Come può difendersi un risparmiatore in un ambiente così difficile?

«E’ difficile rispondere a questa domanda. Per molti risparmiatori non è facile compiere delle scelte razionali in questo mercato, perché il nostro cervello cerca di ragionare in maniera molto semplice e molto veloce, troppo veloce e troppo semplice per come sono fatti i mercati finanziari. E ci fa chiedere soluzioni facili e preferire chi ci viene a dipingere un mondo semplice a chi ci racconta la vera complessità delle cose. Con troppi se e ma, anche se reali, è difficile che vendi qualche cosa. 

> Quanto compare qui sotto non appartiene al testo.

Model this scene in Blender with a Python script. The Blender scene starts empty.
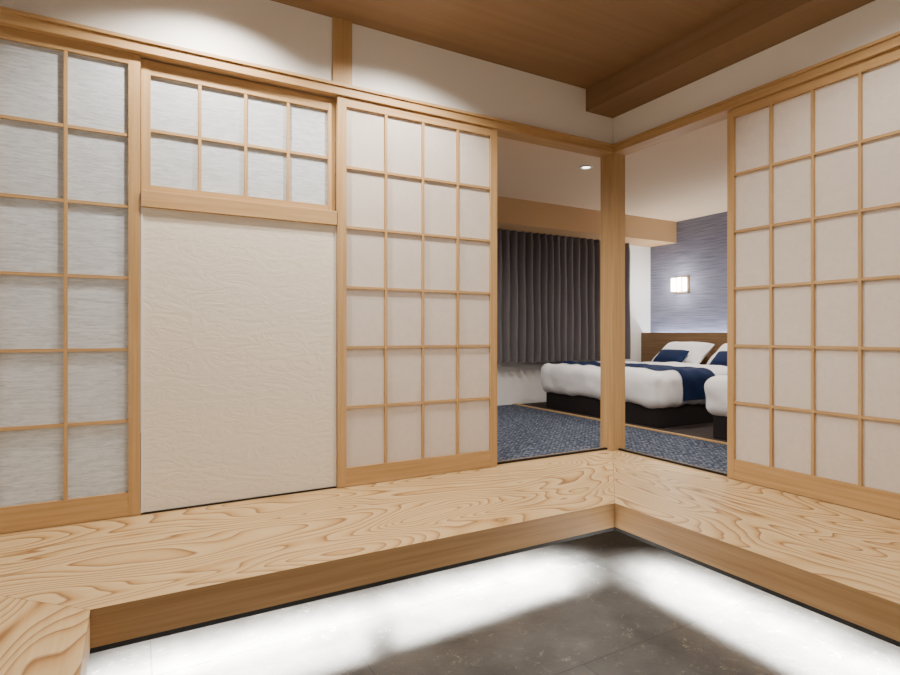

Le vendite sono fatte soprattutto sul rapporto di empatia. Io e te ci guardiamo e ci fidiamo l’uno dell’altro, ci sentiamo parte della stessa tribù. Spesso il rapporto tra il risparmiatore e la sua banca è di questo tipo, e a volte è sufficiente che chi sta allo sportello dica “fidati” e il cliente lo fa, anche se il prodotto è una schifezza. E tutto ciò è in gran parte legato alla difficoltà di capire il mercato di cui dicevamo prima. 

La classica frase è “io di queste cose non capisco, e quindi mi fido di te”. La prima grande barriera che esiste in questo mercato, che è anche il grande vantaggio di chi vende prodotti e servizi finanziari rispetto a chi li acquista è proprio questo alzare la bandiera bianca da parte della maggior parte dei risparmiatori. In Italia c’è poca cultura sull’investimento, e una delle poche possibilità che i risparmiatori hanno per formarsela è perdere i propri soldi. Così, quelli che si “fidavano” iniziano a riappropriarsi della gestione dei propri risparmi: si informano, tentano di capire, partecipano a corsi, iniziano ad avere un rapporto con il proprio consulente più professionale e più maturo, e magari cominciano a rivolgersi anche a professionisti diversi come ai consulenti indipendenti e non solo ai promotori dove un possibile conflitto di interessi è più probabile».

E il sistema dell’informazione che ruolo ha in questo contesto?

«Essere informati sui mercati è, da un lato, molto più semplice perché ci sono molte più fonti e canali di informazione, ma da un altro lato tutto questo è un problema, perché l’eccesso di informazione porta problemi. Come la cosiddetta overconfidence da parte del risparmiatore che si sente più sicuro perché ha a disposizione tutti questi dati. Ma poi leggi di test che confrontano i risultati di risparmiatori che dispongono di poche informazioni con quelli di risparmiatori o trader che invece ne hanno molte e scopri che chi ha operato di meno, chi è stato meno reattivo a tutti questi input informativi, ha avuto migliori risultati addirittura del 2 o 3% superiori. Quindi oltre ad essere informati, bisognerebbe saper discernere tra tutto quello che gli americani chiamano noise, rumore, che in realtà è la maggior parte di quello che leggiamo e sentiamo, e quello che realmente serve. E questo è un altro salto di competenza che taglia via, dal novero dei competenti, non solo la maggior parte dei risparmiatori, ma anche la maggior parte degli attori professionali. Infatti, se vai a vedere i loro risultati, nell’80-90% dei casi sono inferiori all’andamento del mercato».